“Rand depreciation continues to be the main upside risk to the domestic inflation outlook”

South Africa’s central bank said it’s focusing on the core inflation rate to assess whether the effect of a weaker rand is feeding through to prices in the economy.

“Rand depreciation continues to be the main upside risk to the domestic inflation outlook,” the Reserve Bank said in its Monetary Policy Review released in Pretoria today. The core inflation rate, which strips out food and energy costs, “has tracked higher and is the focus of heightened scrutiny.”

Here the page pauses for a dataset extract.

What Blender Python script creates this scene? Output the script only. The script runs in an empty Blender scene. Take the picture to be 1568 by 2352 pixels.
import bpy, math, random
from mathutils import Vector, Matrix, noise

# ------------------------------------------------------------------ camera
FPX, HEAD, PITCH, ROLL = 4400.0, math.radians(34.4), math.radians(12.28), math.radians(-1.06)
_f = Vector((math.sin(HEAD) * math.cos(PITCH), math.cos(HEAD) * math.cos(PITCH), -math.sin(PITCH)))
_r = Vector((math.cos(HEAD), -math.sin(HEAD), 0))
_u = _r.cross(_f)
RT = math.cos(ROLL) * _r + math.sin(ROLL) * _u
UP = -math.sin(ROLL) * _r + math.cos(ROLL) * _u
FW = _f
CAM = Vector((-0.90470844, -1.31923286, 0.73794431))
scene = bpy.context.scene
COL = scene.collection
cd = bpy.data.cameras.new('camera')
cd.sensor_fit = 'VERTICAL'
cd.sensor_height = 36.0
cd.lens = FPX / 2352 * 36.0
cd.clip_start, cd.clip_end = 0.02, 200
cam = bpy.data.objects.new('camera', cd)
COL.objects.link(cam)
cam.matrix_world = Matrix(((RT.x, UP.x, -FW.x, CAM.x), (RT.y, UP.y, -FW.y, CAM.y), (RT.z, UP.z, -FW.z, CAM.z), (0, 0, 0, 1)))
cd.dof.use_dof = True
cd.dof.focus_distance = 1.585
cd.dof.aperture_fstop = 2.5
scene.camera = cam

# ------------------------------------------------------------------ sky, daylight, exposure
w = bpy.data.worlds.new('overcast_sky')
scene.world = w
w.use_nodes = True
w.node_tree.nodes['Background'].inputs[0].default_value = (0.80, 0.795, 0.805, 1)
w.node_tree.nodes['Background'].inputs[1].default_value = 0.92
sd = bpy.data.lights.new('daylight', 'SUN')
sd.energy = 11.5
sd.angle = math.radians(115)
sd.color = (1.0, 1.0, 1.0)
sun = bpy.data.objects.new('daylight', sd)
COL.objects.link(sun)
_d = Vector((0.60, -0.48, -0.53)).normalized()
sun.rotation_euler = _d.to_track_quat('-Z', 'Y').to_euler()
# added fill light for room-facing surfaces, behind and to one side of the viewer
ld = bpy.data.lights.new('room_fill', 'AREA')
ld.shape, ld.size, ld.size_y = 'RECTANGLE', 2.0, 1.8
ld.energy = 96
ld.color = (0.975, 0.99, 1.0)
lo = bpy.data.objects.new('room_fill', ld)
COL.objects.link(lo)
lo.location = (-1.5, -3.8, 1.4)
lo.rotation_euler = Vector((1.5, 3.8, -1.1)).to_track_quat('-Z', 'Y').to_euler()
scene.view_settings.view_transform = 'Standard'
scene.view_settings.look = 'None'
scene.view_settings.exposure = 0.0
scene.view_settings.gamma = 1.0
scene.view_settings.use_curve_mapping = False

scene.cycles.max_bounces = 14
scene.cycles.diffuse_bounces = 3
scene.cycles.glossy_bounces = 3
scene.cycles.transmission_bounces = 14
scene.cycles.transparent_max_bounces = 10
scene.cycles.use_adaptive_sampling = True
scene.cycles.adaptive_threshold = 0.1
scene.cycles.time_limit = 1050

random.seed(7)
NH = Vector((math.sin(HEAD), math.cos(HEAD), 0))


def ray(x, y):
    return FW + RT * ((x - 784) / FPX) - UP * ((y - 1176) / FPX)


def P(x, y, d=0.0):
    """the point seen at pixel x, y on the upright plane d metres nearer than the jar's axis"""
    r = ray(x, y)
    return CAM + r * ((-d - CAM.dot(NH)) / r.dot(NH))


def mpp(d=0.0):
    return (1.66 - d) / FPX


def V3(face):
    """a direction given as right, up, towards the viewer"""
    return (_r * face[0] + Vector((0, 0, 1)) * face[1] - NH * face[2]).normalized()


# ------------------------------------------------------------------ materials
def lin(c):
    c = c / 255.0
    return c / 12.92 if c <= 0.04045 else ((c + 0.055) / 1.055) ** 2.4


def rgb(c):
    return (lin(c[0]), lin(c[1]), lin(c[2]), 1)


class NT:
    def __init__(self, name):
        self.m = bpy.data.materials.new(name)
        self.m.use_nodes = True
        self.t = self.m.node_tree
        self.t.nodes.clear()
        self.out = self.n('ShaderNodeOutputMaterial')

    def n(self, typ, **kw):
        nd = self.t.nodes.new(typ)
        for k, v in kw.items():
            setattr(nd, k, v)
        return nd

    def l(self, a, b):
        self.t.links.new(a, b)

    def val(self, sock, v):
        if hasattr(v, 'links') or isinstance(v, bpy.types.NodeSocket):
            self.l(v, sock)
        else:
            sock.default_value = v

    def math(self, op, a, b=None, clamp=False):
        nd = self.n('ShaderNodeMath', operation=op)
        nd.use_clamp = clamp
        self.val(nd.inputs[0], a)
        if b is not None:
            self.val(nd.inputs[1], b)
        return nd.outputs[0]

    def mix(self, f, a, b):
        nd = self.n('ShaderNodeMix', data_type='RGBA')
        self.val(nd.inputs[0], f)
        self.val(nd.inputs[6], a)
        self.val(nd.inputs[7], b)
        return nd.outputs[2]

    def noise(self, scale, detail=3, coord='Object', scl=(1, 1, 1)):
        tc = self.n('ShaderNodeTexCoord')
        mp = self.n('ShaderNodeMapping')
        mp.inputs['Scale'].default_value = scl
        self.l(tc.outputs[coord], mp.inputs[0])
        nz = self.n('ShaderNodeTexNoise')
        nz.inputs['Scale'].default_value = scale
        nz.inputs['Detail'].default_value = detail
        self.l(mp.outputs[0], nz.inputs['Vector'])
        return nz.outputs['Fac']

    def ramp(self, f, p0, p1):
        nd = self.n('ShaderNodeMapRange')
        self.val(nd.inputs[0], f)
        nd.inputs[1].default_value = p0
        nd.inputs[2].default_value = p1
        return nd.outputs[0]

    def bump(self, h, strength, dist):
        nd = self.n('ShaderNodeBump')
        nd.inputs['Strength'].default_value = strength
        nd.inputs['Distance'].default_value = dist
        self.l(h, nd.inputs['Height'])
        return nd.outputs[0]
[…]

The rand has lost 16 percent against the dollar this year, the worst performer among 16 major currencies tracked by Bloomberg, threatening to push inflation outside the central bank’s 3 percent to 6 percent target band. While Governor Gill Marcus kept the benchmark interest rate unchanged at 5 percent on Nov. 21 and forecast inflation will remain within the target, she said risks to the inflation outlook have increased in the face of further rand weakness.

“A significant deterioration in the risks to the medium- term inflation outlook may necessitate appropriate action to anchor inflation expectations,” the bank said today.

The rand fell 0.6 percent to 10.1567 against the dollar as of 6:44 p.m. in Johannesburg.

Fed Tapering

Consumer prices, excluding food, non-alcoholic beverages, gasoline and energy costs, rose 5.3 percent in October from a year ago, according to the statistics office. The Reserve Bank estimates the core inflation rate will average 5.2 percent this year and peak at 5.6 percent in the fourth quarter of 2014.

“Core inflation is still trending upward from the lagged exchange rate effects and unit labor costs,” Chris Loewald, senior deputy head of research at the Reserve Bank, told economists and students in Pretoria today.

The risk to the exchange rate posed by the possible tapering of the U.S. Federal Reserve’s quantitative easing program is a “significant challenge,” according to the Reserve Bank.

“If inflation expectations are not anchored, or if the depreciation is significant over a sustained period, inflation could be expected to rise above the target band,” the Reserve Bank said. “This could require monetary policy reaction.”